Weeks earlier, Iranian national team captain Masud Shojaei called on Rohani to lift the ban.
Flood Of Passion
"I think it is the dream of many Iranian women who are football fans," Shojaei, who has represented Iran at two World Cups, said in a video clip that was shared widely on social media. "I think if [the ban is lifted] we would have to build a stadium that could hold 200,000 spectators, because we see the flood of passion from our ladies."
"I hope it happens very, very soon," he added.
Both appeals seemed intended to spur Rohani into pushing the country's conservative, religiously dominated leadership into some of the mild reforms that he espoused when he was elected in 2013 and reelected again in May.

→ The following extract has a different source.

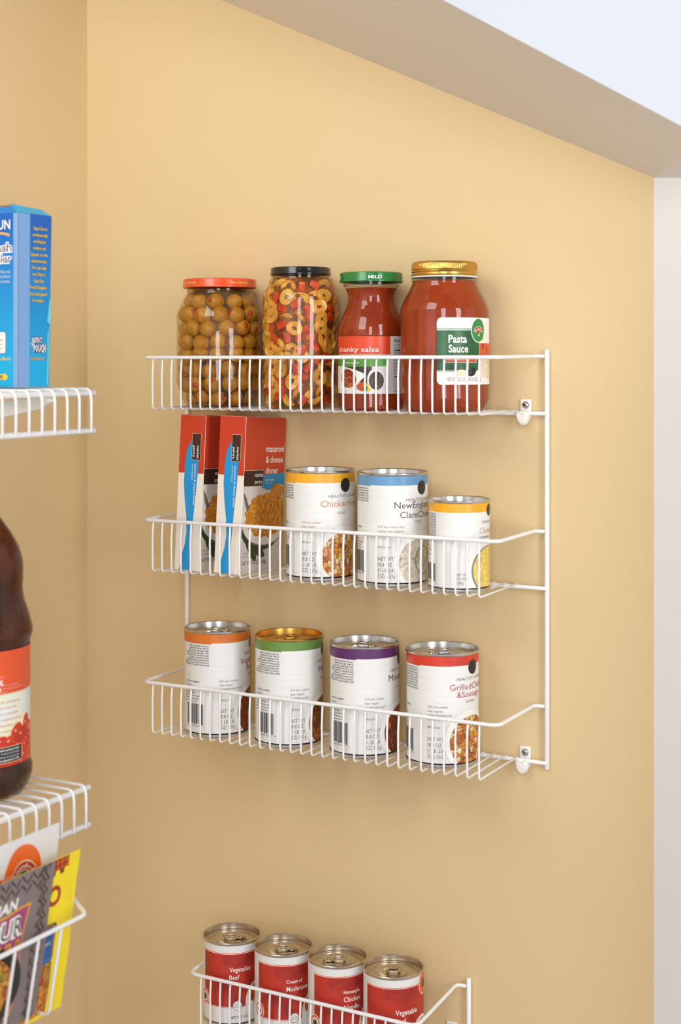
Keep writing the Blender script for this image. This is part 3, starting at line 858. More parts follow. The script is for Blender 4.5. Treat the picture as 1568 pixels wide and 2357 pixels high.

Shojaei had reportedly raised the request in a June 14 meeting with Rohani after Iran's side qualified for the 2018 World Cup in Russia. The video was reportedly recorded at the venue of the meeting with Rohani.
Rohani campaigned on pledges that included fewer social restrictions, but he has faced opposition from influential hard-liners in Iran's mostly unelected power structure.
In recent years, government officials have issued conflicting statements over whether the ban on women entering stadiums might be lifted, and only a limited number of women -- many of them foreigners -- have occasionally been allowed in as spectators at mass sports events.
Islamic Norms
Authorities claim the stadium ban is enforced to protect women and Islamic norms. They say the atmosphere is inappropriate for women because of revealing athletes' uniforms and the prevalence of crude language.
But women's rights advocates say the ban is simply one of the more blatant examples of gender discrimination in Iranian society, where women are expected to maintain a strict dress code and are discouraged from being seen in public with male nonrelatives, and women's testimony carries less weight than a man's.
Women have occasionally defied the ban and entered stadiums, sometimes dressed as men.
In June 2014, several women were detained when they tried to go to an international volleyball event at Tehran's Azadi stadium.
Prominent Iranian filmmaker Jafar Panahi documented the debate in his award-winning movie Offside, about female football fans who are detained after attempting to enter a stadium to watch a World Cup qualifying match. The movie was filmed in Iran but banned domestically.
Some of Rohani’s supporters have publicly called for the lifting of the ban.
"Entering stadiums is an Iranian woman's right," said a hand-written sign at a May campaign event in Tehran.